Monday, November 12, 2007

Congressional Democrats in Spending Standoff With Bush.

If they weren't spending all their time voting for meaningless resolutions, they might have had a funding bill by now:

President Bush may have lost a veto battle last week on a water projects bill, but GOP allies in Congress are sticking with him in another, bigger veto showdown over government spending.

Democrats are struggling to draw up a playbook to finish this year's spending bills for Cabinet departments, the most basic job of Congress. While the new budget year began Oct. 1, Democrats have completed action on just two bills -- funding defense and health and education programs.

Some of the Democrats' early decisions have appeared to cede even more leverage to Bush, while internal divisions within the party have contributed to the delays in getting bills finished and sent to the White House.

On three votes last week, House and Senate Republicans stood with Bush to demonstrate they will sustain his looming veto of the health and education spending bill, a top Democratic priority.

As Republicans learned so painfully when President Clinton used veto after veto to beat them during the 1990s, the veto pen is the ultimate weapon in legislative warfare. And its power is especially potent in situations like the present, which deals with spending bills for agency budgets that lawmakers are eager to pass.

[...]

But in a move that left some Congress-watchers scratching their heads, Democrats have given up much of what leverage they had by sending Bush the only spending bill he really seems to care about, a $471 billion budget for the Pentagon. There had been speculation they would hold the measure in reserve to try to force the White House to negotiate, but with that bill in hand, Bush is free to play hardball on the rest.

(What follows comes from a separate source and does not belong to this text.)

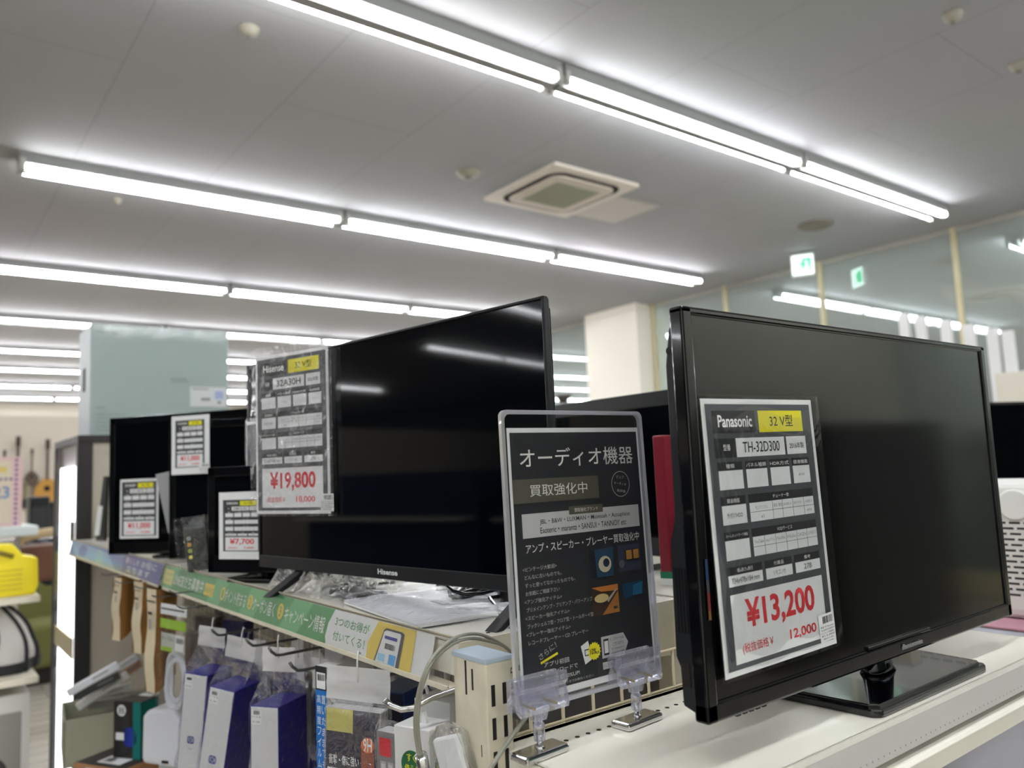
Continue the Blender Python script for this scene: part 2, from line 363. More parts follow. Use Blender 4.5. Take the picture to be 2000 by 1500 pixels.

Maybe they're smart enough to realize that the Republicans would charge them with playing politics with the safety of the troops. It would be all over the Internet like wildfire that the Democrats love pork more than the troops. I would certainly be saying it :-)

If Pelosi was as good as her press, she would have taken hold of the reigns and gotten the bills put together sooner so that she wouldn't look so inept. It's a testimony to her leadership skills that the budget is so late.

Plus the Democrats have given the Republicans a huge campaign issue by demonstrating that they really are the tax and spend party. And as the last election demonstrated, I don't think the people are in the mood for more taxes no matter what they're getting.